C# is a great language no doubt (been using it professionally since the early 2000's) but it always felt sluggish when creating complex forms and handling events in those forms where Delphi, C++/Qt and even Lazarus feel much faster.
> I still consider C# best language I ever learned.
Thus you clearly have not learned F#, nor any other (superior) Standard ML descendant (e.g. OCaml or Rust).
(Why is F# inferior, you ask? CLR interoperation requires using types and datastructures defined in C# code, which overall mean that you will use an unidiomatic style. Hence, F# is basically "a usually-less-annoying C#", unlike other SML-likes. Except Scala, whose best description is "F# on the JVM".)
Does this include the Embrace+Extend+Extinguish strategy?
And how does anyone, other than via sheer forgetfulness, think that Microsoft doesn't have similar nefariousness on today's drawing board? The revelation of the 3E strategy showed they are inherently and absolutely untrustworthy.
It's a big company, and they are not 100% evil because no company is 100% anything.
And honestly, I believe any company with a stranglehold on any market will behave badly. Rather than being salty at Microsoft in particular, let's make sure no company ever has such a stranglehold on computing again.
I didn't claim that Microsoft was unique in anything but the 3E strategy itself.
Actually, what with Google duplicating more and more of Android's core open-source functionality into their proprietary apps and then leaving the open-source code to rot ... Microsoft isn't unique in that way, either.
But more importantly...
> let's make sure no company ever has such a stranglehold on computing again.
That's a long road ahead, since Google has a monopoly on the average user's very mind. And don't forget that Microsoft hasn't lost their stranglehold either, except among programmers and similar personnel. They may be behind on mobile, but they've held onto largely the same markets+marketshares that they had in the late 90's (plus more, though not at monopoly scale, thanks to Azure), and desktops+laptops won't be dying anytime soon.
Yes, big files has always been the major issue for me.

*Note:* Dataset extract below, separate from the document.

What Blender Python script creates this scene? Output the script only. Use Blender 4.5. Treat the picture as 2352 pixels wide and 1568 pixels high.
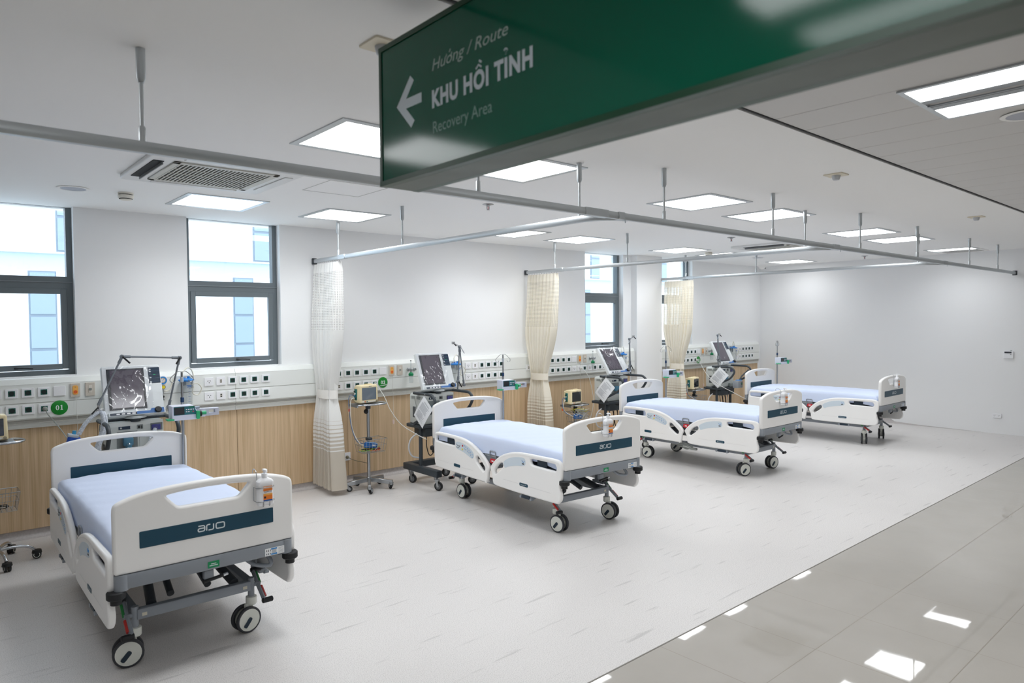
import bpy, bmesh, math, random
from mathutils import Vector, Matrix
random.seed(7)
for _o in list(bpy.data.objects): bpy.data.objects.remove(_o)
SC = bpy.context.scene; COL = SC.collection
PI = math.pi
R = math.radians

# ------------------------------------------------------------------ camera
CAM_Z = 1.81
YAW, PITCH, ROLL = R(41.0375), R(-1.7668), R(-0.4424)
cd = bpy.data.cameras.new('camera'); cam = bpy.data.objects.new('camera', cd); COL.objects.link(cam)
cd.sensor_width = 36.0; cd.lens = 1577.24 / 2352 * 36.0; cd.clip_start = 0.05; cd.clip_end = 200
_f = Vector((math.sin(YAW)*math.cos(PITCH), math.cos(YAW)*math.cos(PITCH), math.sin(PITCH)))
_r = Vector((math.cos(YAW), -math.sin(YAW), 0)); _u = _r.cross(_f)
_r2 = _r*math.cos(ROLL) + _u*math.sin(ROLL); _u2 = -_r*math.sin(ROLL) + _u*math.cos(ROLL)
_m = Matrix((_r2, _u2, -_f)).transposed().to_4x4(); _m.translation = (0, 0, CAM_Z); cam.matrix_world = _m
cd.dof.use_dof = True; cd.dof.focus_distance = 6.0; cd.dof.aperture_fstop = 3.2
SC.camera = cam

# ------------------------------------------------------------------ world and exposure
SC.view_settings.view_transform = 'Standard'; SC.view_settings.look = 'None'
SC.view_settings.gamma = 1.0; SC.view_settings.use_curve_mapping = False
SC.view_settings.exposure = -0.02
W = bpy.data.worlds.new('overcast_sky'); SC.world = W; W.use_nodes = True
_bg = W.node_tree.nodes['Background']; _bg.inputs[0].default_value = (0.86, 0.935, 1.0, 1); _bg.inputs[1].default_value = 4.6
SC.cycles.max_bounces = 12; SC.cycles.diffuse_bounces = 10; SC.cycles.glossy_bounces = 4
SC.cycles.transmission_bounces = 4; SC.cycles.transparent_max_bounces = 12
SC.cycles.caustics_reflective = False; SC.cycles.caustics_refractive = False
SC.cycles.sample_clamp_indirect = 4.0
SC.cycles.use_denoising = True
LAMP = 6.3          # ward panels
LAMP_CORR = 7.5     # corridor fittings
PANEL_W = 7.8; TROUGH_W = 14.0      # watts of the light each fitting throws downwards

# ------------------------------------------------------------------ measures of the room
CEIL = 2.828; WALL = 7.05; FARX = 12.55; LEFTX = -7.5; BACKY = -2.6; SEAM = 2.30; CSEAM = 1.81
BAY = [0.925, 4.08, 7.263, 10.429]            # x of the blank plate that starts each bed bay

# ------------------------------------------------------------------ materials
def lin(c): return c/12.92 if c <= 0.04045 else ((c+0.055)/1.055)**2.4
def hexc(h): return tuple(lin(int(h[i:i+2], 16)/255) for i in (0, 2, 4)) + (1,)
MATS = {}
def mat(name, col='ffffff', rough=0.5, metal=0.0, spec=0.5, emit=0.0, ecol=None, trans=0.0, bump=None, var=None, coat=0.0):
    if name in MATS: return MATS[name]
    m = bpy.data.materials.new(name); m.use_nodes = True; nt = m.node_tree; b = nt.nodes['Principled BSDF']
    c = hexc(col) if isinstance(col, str) else col
    b.inputs['Base Color'].default_value = c; b.inputs['Roughness'].default_value = rough
    b.inputs['Metallic'].default_value = metal; b.inputs['Specular IOR Level'].default_value = spec
    b.inputs['Coat Weight'].default_value = coat
    if emit: b.inputs['Emission Color'].default_value = hexc(ecol) if ecol else c; b.inputs['Emission Strength'].default_value = emit
    if var or bump:
        tc = nt.nodes.new('ShaderNodeTexCoord'); no = nt.nodes.new('ShaderNodeTexNoise')
        no.inputs['Scale'].default_value = (var or bump)[0]; no.inputs['Detail'].default_value = 4
        nt.links.new(tc.outputs['Object'], no.inputs['Vector'])
        if var:
            rp = nt.nodes.new('ShaderNodeValToRGB'); a = var[1]
            rp.color_ramp.elements[0].color = tuple(v*(1-a) for v in c[:3])+(1,)
            rp.color_ramp.elements[1].color = tuple(min(1, v*(1+a)) for v in c[:3])+(1,)
            rp.color_ramp.elements[0].position = .35; rp.color_ramp.elements[1].position = .65
            nt.links.new(no.outputs['Fac'], rp.inputs['Fac']); nt.links.new(rp.outputs['Color'], b.inputs['Base Color'])
        if bump:
            bp = nt.nodes.new('ShaderNodeBump'); bp.inputs['Strength'].default_value = bump[1]; bp.inputs['Distance'].default_value = 0.01
            nt.links.new(no.outputs['Fac'], bp.inputs['Height']); nt.links.new(bp.outputs['Normal'], b.inputs['Normal'])
    MATS[name] = m; return m
def nodes(m): return m.node_tree.nodes, m.node_tree.links, m.node_tree.nodes['Principled BSDF']

PLAST = mat('white_plastic', 'f3f2f0', .38, bump=(900, .04))
GREYPANEL = mat('pale_grey_panel', 'cfdbe4', .45)
NAVY = mat('petrol_blue', '0b4257', .42)
NAVY2 = mat('dark_navy', '142a3a', .5)
FRAMEGREY = mat('powder_grey', '8b9198', .4)
DARKGREY = mat('dark_grey_paint', '3d4248', .45)
BLACK = mat('black_rubber', '15171a', .55)
TYRE = mat('tyre_grey', '33353a', .6)
CREAM = mat('cream_plastic', 'dcded6', .45)
SHEET = mat('sheet_cotton', 'd3def5', .85, bump=(7, .25))
CHROME = mat('chrome', 'c9ccd0', .18, 1.0)
STEEL = mat('brushed_steel', 'aeb1b4', .3, 1.0)
ALU = mat('aluminium', 'c3c8cb', .4, .85)
RED = mat('red_tag', 'c01f2c', .5)
GREEN = mat('label_green', '0d8a55', .5)
YELLOW = mat('yellow_button', 'e8cf1e', .5)
ORANGE = mat('orange_label', 'f0822a', .5)
LBLUE = mat('label_blue', '2f86c9', .5)
WHITE = mat('label_white', 'f2f4f5', .5)
LIGHTTXT = mat('pale_lettering', 'd9e2e6', .5)
GREYTXT = mat('grey_lettering', '6d747b', .6)
DARKTXT = mat('dark_lettering', '2b3038', .6)
CEILM = mat('ceiling_paint', 'f8f8f7', .8, bump=(60, .02))
WALLM = mat('wall_paint', 'f0f1f2', .7, bump=(40, .03))
TRUNK = mat('trunking_cream', 'e8ebe8', .35)
TRUNKGREY = mat('trunking_grey', 'b9b8b2', .4)
WINFR = mat('window_frame_grey', '6a7378', .4)
SOCK = mat('socket_white', 'f2f3f6', .3)
TEAL = mat('socket_green', '0c5b50', .35)
TEALD = mat('socket_dark', '06231f', .5)
BEIGE = mat('beige_switch', 'cfc6ba', .4)
AMBER = mat('amber_button', 'f2b45a', .4)
DORANGE = mat('deep_orange', 'e4662a', .4)
MONB = mat('monitor_cream', 'e9dab2', .4)
SCREEN = mat('dark_screen', '23272d', .08, spec=.9)
VENTG = mat('ventilator_grey', 'cfd4d2', .42)
VENTW = mat('ventilator_white', 'e3e8ea', .35)
VENTD = mat('ventilator_panel', '23354a', .25)
CART = mat('cart_charcoal', '3a4147', .5)
TUBEG = mat('arm_grey', '7d838a', .4, .3)
CABLEW = mat('cable_white', 'd9dad5', .5)
CABLEG = mat('cable_grey', '8d928d', .5)
PAPER = mat('paper', 'eceff3', .7)
PUMPW = mat('pump_white', 'dcdfec', .35)
PUMPG = mat('pump_green', '2fb177', .35)
PUMPT = mat('pump_panel', '2b6e78', .35)
CUFF = mat('cuff_blue', '1c5da0', .7)
SUCB = mat('suction_lid_blue', '1f7fd0', .35)
OXG = mat('oxygen_green', '118a58', .35)
DISCG = mat('number_green', '128a2c', .3)
GROUT = mat('dark_gap', '3b3b3d', .8)
PINK = mat('pull_pink', 'ead3cc', .5)
BEIGEPIR = mat('sensor_beige', 'ded6c2', .5)
VIOLET = mat('violet_tank', '4a4a8e', .2)
SMOKE = mat('detector_white', 'e9e5da', .45)
EXTW = mat('render_white', 'f3f6f8', .8)
EXTG = mat('ledge_grey', 'aebcc8', .8)
EXTF = mat('far_frame', '76828e', .5)
EXTP = mat('far_pane', '8a99a8', .5, spec=.3)
ASPH = mat('yard_concrete', 'b9bcbd', .9)

def emissive(name, col, s):
    m = bpy.data.materials.new(name); m.use_nodes = True; nt = m.node_tree
    for n in list(nt.nodes): nt.nodes.remove(n)
    o = nt.nodes.new('ShaderNodeOutputMaterial'); e = nt.nodes.new('ShaderNodeEmission')
    e.inputs[0].default_value = col; e.inputs[1].default_value = s; nt.links.new(e.outputs[0], o.inputs[0]); return m
LAMPM = emissive('led_diffuser', (0.97, 0.985, 1.0, 1), LAMP)
TUBEM = emissive('tube_light', (0.97, 0.985, 1.0, 1), LAMP_CORR)

def clear(name, tint=(1, 1, 1, 1), rough=.03, mixf=None):
    m = bpy.data.materials.new(name); m.use_nodes = True; nt = m.node_tree
    for n in list(nt.nodes): nt.nodes.remove(n)
    o = nt.nodes.new('ShaderNodeOutputMaterial'); mx = nt.nodes.new('ShaderNodeMixShader')
    t = nt.nodes.new('ShaderNodeBsdfTransparent'); t.inputs[0].default_value = tint
    g = nt.nodes.new('ShaderNodeBsdfGlossy'); g.inputs['Roughness'].default_value = rough
    if mixf is None:
        f = nt.nodes.new('ShaderNodeLayerWeight'); pw = nt.nodes.new('ShaderNodeMath'); pw.operation = 'POWER'; pw.inputs[1].default_value = 4.5
        md = nt.nodes.new('ShaderNodeMath'); md.operation = 'MULTIPLY_ADD'; md.inputs[1].default_value = .85; md.inputs[2].default_value = .05
        nt.links.new(f.outputs['Facing'], pw.inputs[0]); nt.links.new(pw.outputs[0], md.inputs[0]); nt.links.new(md.outputs[0], mx.inputs[0])
    else: mx.inputs[0].default_value = mixf
    nt.links.new(t.outputs[0], mx.inputs[1]); nt.links.new(g.outputs[0], mx.inputs[2]); nt.links.new(mx.outputs[0], o.inputs[0])
    return m
GLASS = clear('window_glass', (0.93, 0.97, 1, 1), .01)
CLEARP = clear('clear_plastic', (0.93, 0.95, 0.96, 1), .12, .12)

# wrinkled cling film
FILM = clear('wrinkled_film', (0.97, 0.97, 0.98, 1), .07, .085)
_n = FILM.node_tree.nodes; _l = FILM.node_tree.links
_g = [n for n in _n if n.type == 'BSDF_GLOSSY'][0]
_tc = _n.new('ShaderNodeTexCoord'); _mp = _n.new('ShaderNodeMapping'); _mp.inputs['Scale'].default_value = (3.5, 3.5, 1.6)
_no = _n.new('ShaderNodeTexNoise'); _no.inputs['Scale'].default_value = 1.6; _no.inputs['Detail'].default_value = 1.2; _no.inputs['Distortion'].default_value = .8
_bp = _n.new('ShaderNodeBump'); _bp.inputs['Strength'].default_value = 1.0; _bp.inputs['Distance'].default_value = .05
_l.new(_tc.outputs['Object'], _mp.inputs[0]); _l.new(_mp.outputs[0], _no.inputs['Vector']); _l.new(_no.outputs['Fac'], _bp.inputs['Height']); _l.new(_bp.outputs[0], _g.inputs['Normal'])

# vinyl floor: speckle, scuffs
VINYL = mat('vinyl_floor', 'cdcac8', .42)
n, l, b = nodes(VINYL)
tc = n.new('ShaderNodeTexCoord')
no = n.new('ShaderNodeTexNoise'); no.inputs['Scale'].default_value = 210; no.inputs['Detail'].default_value = 3
rp = n.new('ShaderNodeValToRGB'); rp.color_ramp.elements[0].position = .32; rp.color_ramp.elements[1].position = .52
rp.color_ramp.elements[0].color = hexc('b7b3b2'); rp.color_ramp.elements[1].color = hexc('dedbd9')
l.new(tc.outputs['Object'], no.inputs['Vector']); l.new(no.outputs['Fac'], rp.inputs['Fac'])
mp = n.new('ShaderNodeMapping'); mp.inputs['Scale'].default_value = (2.2, 22, 1); mp.inputs['Rotation'].default_value = (0, 0, R(-4))
n2 = n.new('ShaderNodeTexNoise'); n2.inputs['Scale'].default_value = 1.0; n2.inputs['Detail'].default_value = 2
l.new(tc.outputs['Object'], mp.inputs[0]); l.new(mp.outputs[0], n2.inputs['Vector'])
r2 = n.new('ShaderNodeValToRGB'); r2.color_ramp.elements[0].position = .64; r2.color_ramp.elements[1].position = .72
r2.color_ramp.elements[0].color = (1, 1, 1, 1); r2.color_ramp.elements[1].color = (.80, .80, .80, 1)
l.new(n2.outputs['Fac'], r2.inputs['Fac'])
n3 = n.new('ShaderNodeTexNoise'); n3.inputs['Scale'].default_value = .9; n3.inputs['Detail'].default_value = 5
r3 = n.new('ShaderNodeValToRGB'); r3.color_ramp.elements[0].position = .3; r3.color_ramp.elements[1].position = .7
r3.color_ramp.elements[0].color = (.94, .94, .94, 1); r3.color_ramp.elements[1].color = (1, 1, 1, 1)
l.new(tc.outputs['Object'], n3.inputs['Vector']); l.new(n3.outputs['Fac'], r3.inputs['Fac'])
def mulc(n, l, a, c):
    x = n.new('ShaderNodeMix'); x.data_type = 'RGBA'; x.blend_type = 'MULTIPLY'; x.inputs[0].default_value = 1
    l.new(a, x.inputs[6]); l.new(c, x.inputs[7]); return x.outputs[2]
l.new(mulc(n, l, mulc(n, l, rp.outputs[0], r2.outputs[0]), r3.outputs[0]), b.inputs['Base Color'])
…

I always kept sublime text around for some larger files and ultimately decided I would only stick with a single editor.
Another co-worker is the one who put together proto-repl for Atom so you'll see a lot of similar functionality in the two. I still use Atom and proto-repl just because I've been too lazy to get familiar with VSCode. But when James has demoed the debugger functionality in his VSCode plugin it looks great.
I’m using proto-repl, bracket matcher, lisp-paredit (mostly disabled, used for better auto indents), and parinfer (simply wonderful).
I based a lot of my setup on this gist [1]. My dotfiles are here [2]. I have it set up so that ‘zc’ connects to an nREPL, ‘zb’ evaluates the top block under the cursor, and ‘zz’ evaluates the entire file.
VSCode is probably technically superior, but I just can't get past the icon. It looks pretty ugly IMO and it's significantly bigger than all the others in my dock so it stands out like a sore thumb.
That one factor was a deal-breaker and I went back to Atom (though I still use vim just as often as Atom, since I don't have every project open in Atom at any given time, and sometimes I just need to edit one file really quick and check it in).
VSCode is very good. But, as long as it's got a one-project model, I can't do anything with it.